Ho’oponopono is a beautiful practice of forgiveness from traditional Hawaiian culture. Practised alone or with others, it has the power to bring peace and understanding to those tough relationships in your life. 

From time to time we all have tensions and conflicts with other fellow human beings, sometimes even with our most beloved ones. And sometimes there can be quite a long time between the moment we realise that we should forgive or apologise and the moment we are actually ready to do that.

Sometimes the wound is deep, sometimes we still have waves of anger and in a way, it can be healthy to give ourselves time. There is a natural internal journey of processing our emotional and mental charge regarding a difficult situation.

At the same time, if we wait too long and hold on to replaying the situation again and again in our mind – it can become a form of self-harm that does not serve us or the other person. A saying that exists in various forms states: “In fact, not forgiving or hanging on to resentment is like drinking poison and hoping that it will kill someone else.”

In the Hawaiian culture, there is a very special practice that aims to help people to make peace with themselves and with each other called Ho’oponopono.

The expression comes from the word ho’o (meaning to make or to try) and pono (meaning right or honest). The repetition of the word pono indicates that the intention is to “make things right” both for yourself and the other person.

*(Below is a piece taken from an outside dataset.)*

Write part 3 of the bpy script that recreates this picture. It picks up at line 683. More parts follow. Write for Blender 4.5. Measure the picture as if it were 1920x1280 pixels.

Ho’oponopono is a beautiful practice of loving yourself enough to let go of what does not serve you anymore and to prepare you to take care of your relationships in your life.

The contemporary version of the practice consists of a four-step mantra:

– Step 1: say – I am sorry

– Step 2: say – Please forgive me

– Step 3: say – Thank you

– Step 4: say – I love you

In a meditative state, you think of the situation you would like to heal and get over, the other person(s) involved and then start to repeat the four steps:

“I am sorry – Please forgive me – Thank you – I love you – I am sorry – Please forgive me – Thank you – I love you – I am sorry – Please forgive me – Thank you – I love you…”

The beauty of this practice is that it gives you the freedom of not having to wait for the cooperation or involvement of the other person initially. Just like any kind of practice that helps you to get back to or stay in your centre – e.g. yoga, meditation – Ho’oponopono is something you can just do by yourself.

And then, of course, there is the catchy question:
Does this replace (in any way) actually making the move and contacting that person(s) and forgiving or apologising?

Not at all… this is rather a preparation for that.